**Source material**
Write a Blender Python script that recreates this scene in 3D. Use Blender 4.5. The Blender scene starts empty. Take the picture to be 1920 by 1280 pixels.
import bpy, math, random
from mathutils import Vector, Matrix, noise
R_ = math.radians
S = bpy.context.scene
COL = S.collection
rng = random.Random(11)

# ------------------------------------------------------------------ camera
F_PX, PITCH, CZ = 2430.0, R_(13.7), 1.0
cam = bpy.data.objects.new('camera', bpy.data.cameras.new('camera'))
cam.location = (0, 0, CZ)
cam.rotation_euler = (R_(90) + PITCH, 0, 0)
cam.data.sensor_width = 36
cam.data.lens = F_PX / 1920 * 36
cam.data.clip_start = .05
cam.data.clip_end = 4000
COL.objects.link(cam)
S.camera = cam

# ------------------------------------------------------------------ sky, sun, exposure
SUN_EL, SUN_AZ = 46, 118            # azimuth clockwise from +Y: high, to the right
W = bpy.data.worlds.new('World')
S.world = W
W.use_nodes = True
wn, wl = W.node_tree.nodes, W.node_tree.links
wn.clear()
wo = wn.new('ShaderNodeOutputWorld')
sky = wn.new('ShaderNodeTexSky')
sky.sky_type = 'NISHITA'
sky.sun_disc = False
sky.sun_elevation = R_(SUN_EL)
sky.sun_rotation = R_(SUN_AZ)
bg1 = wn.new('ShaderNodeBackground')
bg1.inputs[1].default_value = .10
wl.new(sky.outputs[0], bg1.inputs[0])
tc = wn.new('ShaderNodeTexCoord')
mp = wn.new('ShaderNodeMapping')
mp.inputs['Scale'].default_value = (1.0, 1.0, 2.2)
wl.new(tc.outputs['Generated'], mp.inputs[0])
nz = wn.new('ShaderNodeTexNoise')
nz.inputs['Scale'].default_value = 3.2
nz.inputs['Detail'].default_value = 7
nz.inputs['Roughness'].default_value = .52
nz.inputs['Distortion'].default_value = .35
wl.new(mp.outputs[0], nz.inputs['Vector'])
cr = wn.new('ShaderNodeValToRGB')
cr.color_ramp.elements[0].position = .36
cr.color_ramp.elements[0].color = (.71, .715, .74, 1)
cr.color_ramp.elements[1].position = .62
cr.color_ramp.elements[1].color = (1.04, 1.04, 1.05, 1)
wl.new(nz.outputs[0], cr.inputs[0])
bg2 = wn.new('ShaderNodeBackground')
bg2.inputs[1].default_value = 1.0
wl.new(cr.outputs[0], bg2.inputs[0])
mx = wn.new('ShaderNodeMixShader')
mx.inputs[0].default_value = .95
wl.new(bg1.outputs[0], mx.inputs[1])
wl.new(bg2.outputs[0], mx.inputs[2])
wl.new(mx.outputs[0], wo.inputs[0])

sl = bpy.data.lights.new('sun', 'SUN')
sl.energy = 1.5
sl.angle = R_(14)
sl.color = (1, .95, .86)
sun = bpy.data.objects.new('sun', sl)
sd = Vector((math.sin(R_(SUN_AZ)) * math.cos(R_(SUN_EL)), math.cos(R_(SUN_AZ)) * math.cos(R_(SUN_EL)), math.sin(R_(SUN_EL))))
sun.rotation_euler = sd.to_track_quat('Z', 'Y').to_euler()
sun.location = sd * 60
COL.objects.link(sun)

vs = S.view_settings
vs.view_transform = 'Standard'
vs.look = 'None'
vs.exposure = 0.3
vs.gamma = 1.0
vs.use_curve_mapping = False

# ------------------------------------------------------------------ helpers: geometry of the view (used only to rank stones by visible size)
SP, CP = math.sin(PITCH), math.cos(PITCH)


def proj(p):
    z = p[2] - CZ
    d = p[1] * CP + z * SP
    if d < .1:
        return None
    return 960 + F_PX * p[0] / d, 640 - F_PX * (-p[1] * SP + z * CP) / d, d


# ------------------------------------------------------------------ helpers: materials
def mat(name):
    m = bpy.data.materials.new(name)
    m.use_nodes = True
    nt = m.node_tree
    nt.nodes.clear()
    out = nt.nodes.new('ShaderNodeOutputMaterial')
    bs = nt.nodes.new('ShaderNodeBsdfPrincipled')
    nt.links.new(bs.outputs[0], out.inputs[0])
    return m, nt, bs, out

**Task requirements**
Using the data above, restate word for word the lines from its opening line through the line that contains "rng = random.Random(11)", and no more.

**Solved problem**
Write a Blender Python script that recreates this scene in 3D. Use Blender 4.5. The Blender scene starts empty. Take the picture to be 1920 by 1280 pixels.
import bpy, math, random
from mathutils import Vector, Matrix, noise
R_ = math.radians
S = bpy.context.scene
COL = S.collection
rng = random.Random(11)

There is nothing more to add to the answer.